City of Livermore Water Resources (LMW) serves the eastern portion of Livermore. The 2012 and 2013 rate cycle explicitly included a 7 percent Zone 7 pass-through (Livermore Patch, 2013). The 2017 Cost of Service Study governed rates through 2021. The 2022 Cost of Service Study was adopted through Prop 218 and subsequently challenged in court by a local taxpayers' group (Livermore Independent). Current rates are posted on the city's Utility Billing page. LMW's current methodology for passing through Zone 7's 5.5 percent annual adjustments is not clearly documented in publicly indexed sources. LMW customers who want the full picture should request the 2017 and 2022 Cost of Service Studies directly from the city.
A June 2025 Pleasanton Weekly editorial captures how differently two of the four retailers approach Zone 7 billing disputes. That same variance applies to how each retailer will pass through the $874 million plan.
What this means for 2027 and after
Pleasanton customers should expect pass-through pressure on every Zone 7 rate adjustment adopted for 2027 and after, with the size depending on the wholesale rate path the board adopts and the debt service on Capital Improvement Plan bonds. DSRSD customers will see the same pressure arrive through the Zone 7 Cost of Water line item and the annual CPI adjustment.
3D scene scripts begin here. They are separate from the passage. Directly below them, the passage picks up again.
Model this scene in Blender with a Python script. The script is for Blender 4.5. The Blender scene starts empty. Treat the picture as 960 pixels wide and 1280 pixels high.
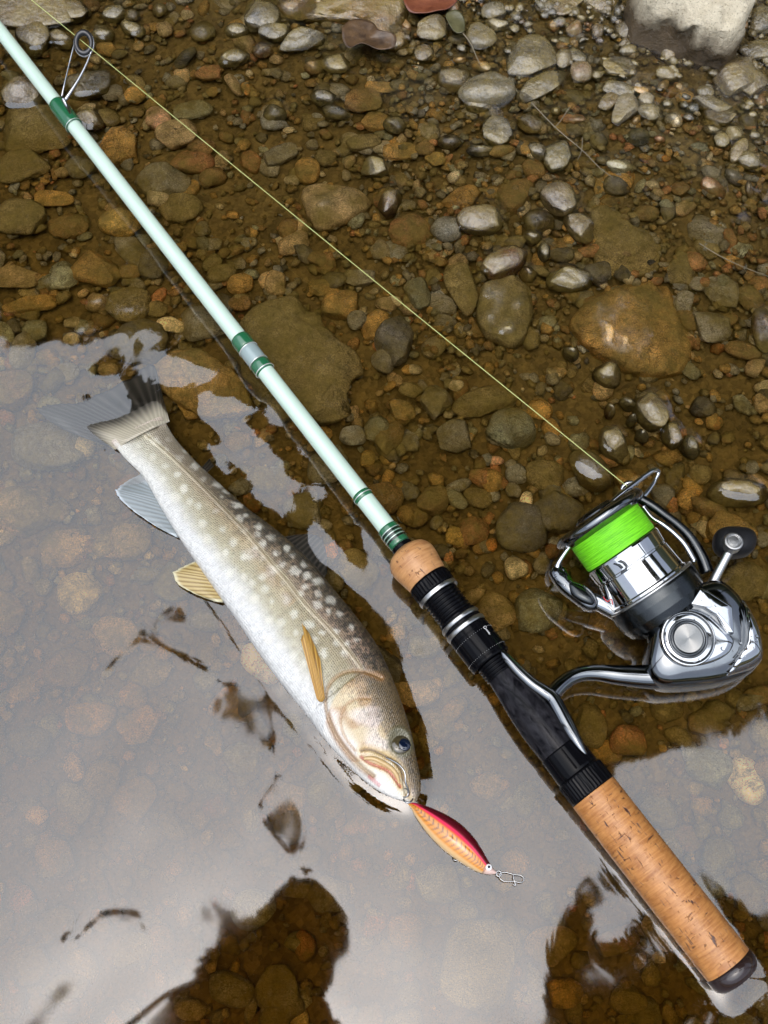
import bpy, bmesh, math, random
import numpy as np
from mathutils import Vector, Matrix

random.seed(11)
RNG = np.random.default_rng(11)
C = bpy.context.scene.collection
SC = bpy.context.scene

# ------------------------------------------------------------------ camera, sky, sun, exposure
CAM_H = 0.466
PITCH = math.radians(24)            # tilt away from straight down
TAN = math.tan(math.radians(25))
cam_d = bpy.data.cameras.new('camera')
cam = bpy.data.objects.new('camera', cam_d)
C.objects.link(cam)
cam.location = (0, 0, CAM_H)
cam.rotation_euler = (PITCH, 0, 0)
cam_d.sensor_fit = 'VERTICAL'
cam_d.angle = math.radians(50)
cam_d.clip_start = 0.01
cam_d.clip_end = 500
SC.camera = cam

SUN_EL, SUN_AZ = math.radians(78), math.radians(212)      # azimuth clockwise from +y
world = bpy.data.worlds.new('World')
SC.world = world
world.use_nodes = True
wn, wl = world.node_tree.nodes, world.node_tree.links
wn.clear()
w_out = wn.new('ShaderNodeOutputWorld')
w_bg = wn.new('ShaderNodeBackground')
w_sky = wn.new('ShaderNodeTexSky')
w_sky.sky_type = 'NISHITA'
w_sky.sun_disc = False
w_sky.sun_elevation = SUN_EL
w_sky.sun_rotation = SUN_AZ
w_sky.dust_density = 4.0
w_sky.air_density = 1.0
w_hsv = wn.new('ShaderNodeHueSaturation')
w_hsv.inputs['Saturation'].default_value = 0.62      # an overcast, nearly white sky
w_hsv.inputs['Value'].default_value = 1.0
wl.new(w_sky.outputs[0], w_hsv.inputs['Color'])
wl.new(w_hsv.outputs[0], w_bg.inputs['Color'])
w_bg.inputs['Strength'].default_value = 0.15
wl.new(w_bg.outputs[0], w_out.inputs['Surface'])

sun_d = bpy.data.lights.new('sun', 'SUN')
sun_d.energy = 1.5
sun_d.angle = math.radians(90)      # the bright zenith of an overcast sky
sun_d.color = (0.86, 0.935, 1.0)
sun = bpy.data.objects.new('sun', sun_d)
C.objects.link(sun)
sdir = Vector((math.sin(SUN_AZ) * math.cos(SUN_EL), math.cos(SUN_AZ) * math.cos(SUN_EL), math.sin(SUN_EL)))
sun.rotation_euler = sdir.to_track_quat('Z', 'Y').to_euler()
sun.location = (0, 0, 20)

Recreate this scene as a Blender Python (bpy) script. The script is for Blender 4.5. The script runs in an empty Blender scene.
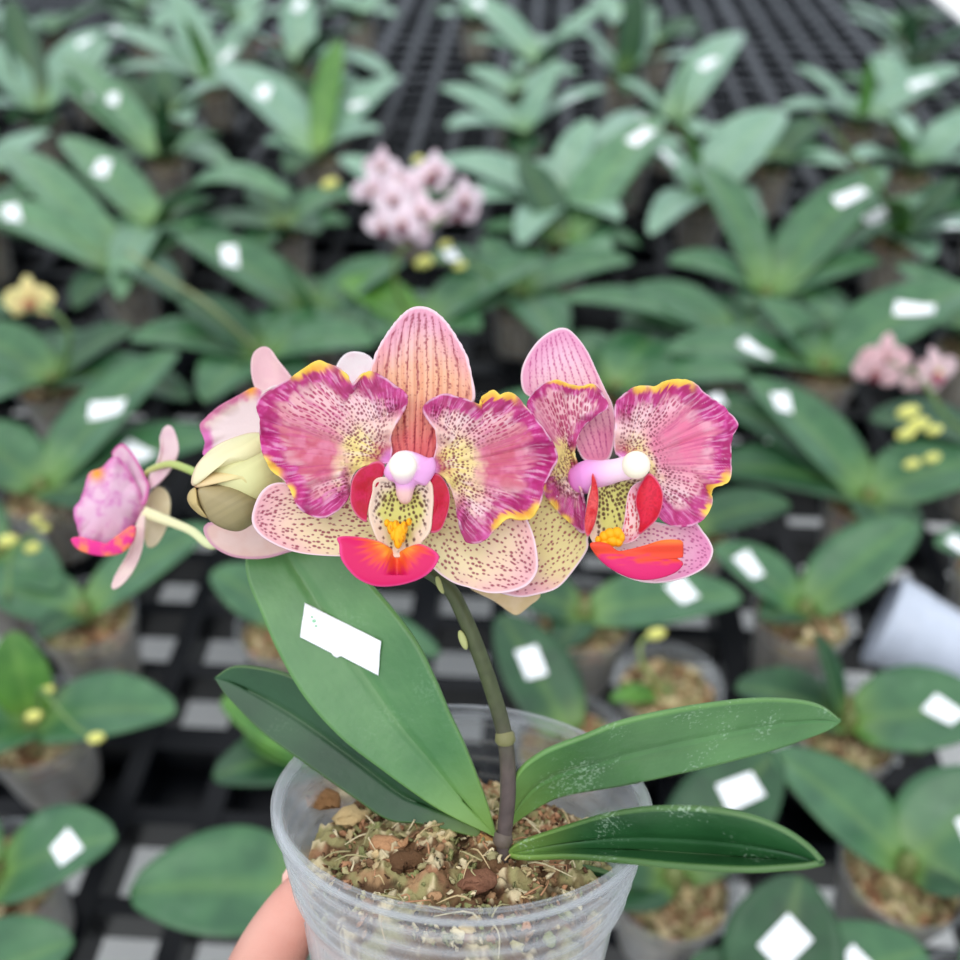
import bpy, math, random
import numpy as np
from mathutils import Vector, Matrix
random.seed(7); rng = np.random.default_rng(7)
COL = bpy.context.scene.collection
R = math.radians
# ------------------------------------------------------------------ camera frame
PITCH = R(40); F = 960.0
CAM = np.array([0.0, 0.0, 1.47]); BENCH = 0.75
RT = np.array([1.0, 0, 0]); UP = np.array([0, math.sin(PITCH), math.cos(PITCH)]); FW = np.array([0, math.cos(PITCH), -math.sin(PITCH)])
def W(px, py, d):
    "photo direction (px,py) at distance d along the view axis -> world"
    px = np.asarray(px, float); py = np.asarray(py, float); d = np.asarray(d, float)
    x = (px - 480) / F * d; y = -(py - 480) / F * d
    return CAM + x[..., None] * RT + y[..., None] * UP + d[..., None] * FW
def G(px, py, h=0.0):
    "world point at height h above the bench"
    r = (px - 480) / F * RT - (py - 480) / F * UP + FW
    t = (BENCH + h - CAM[2]) / r[2]
    return CAM + r * t
# ------------------------------------------------------------------ noise and colour
def _h(i, j, s):
    n = (i * 374761393 + j * 668265263 + s * 1442695041) & 0x7fffffff
    n = ((n ^ (n >> 13)) * 1274126177) & 0x7fffffff
    return ((n ^ (n >> 16)) & 0xffff) / 65535.0
def hsh(i, j=0, s=0):
    i = np.asarray(i).astype(np.int64); j = np.asarray(j).astype(np.int64) + np.zeros_like(i)
    return _h(i, j, s)
def noise(x, y=0.0, s=0):
    x = np.asarray(x, float); y = np.asarray(y, float) + np.zeros_like(x)
    i = np.floor(x).astype(np.int64); j = np.floor(y).astype(np.int64)
    fx = x - i; fy = y - j; fx = fx*fx*(3-2*fx); fy = fy*fy*(3-2*fy)
    a = _h(i, j, s); b = _h(i+1, j, s); c = _h(i, j+1, s); d = _h(i+1, j+1, s)
    return (a*(1-fx)+b*fx)*(1-fy) + (c*(1-fx)+d*fx)*fy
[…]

Cal Water customers will see it through the next CPUC proceeding on a lag. LMW customers will see it on a schedule the city has not documented publicly.
Many Water Sources. Solid Planning.
Zone 7's diversification strategy is the right one. Six sources after the plan is executed is better than four or five, and the State Water Project, which delivers only 54 percent of Zone 7's entitled allocation under current conditions, is precisely why diversification matters.
Solid planning means publishing the wholesale rate path for 2027 through 2031 before Zone 7 issues the next round of debt to fund the Capital Improvement Plan. Each retailer will pass that math through to customers on its own timeline and in its own format. None of them can translate a forecast Zone 7 has not yet published. That is the discipline I want to bring to the board.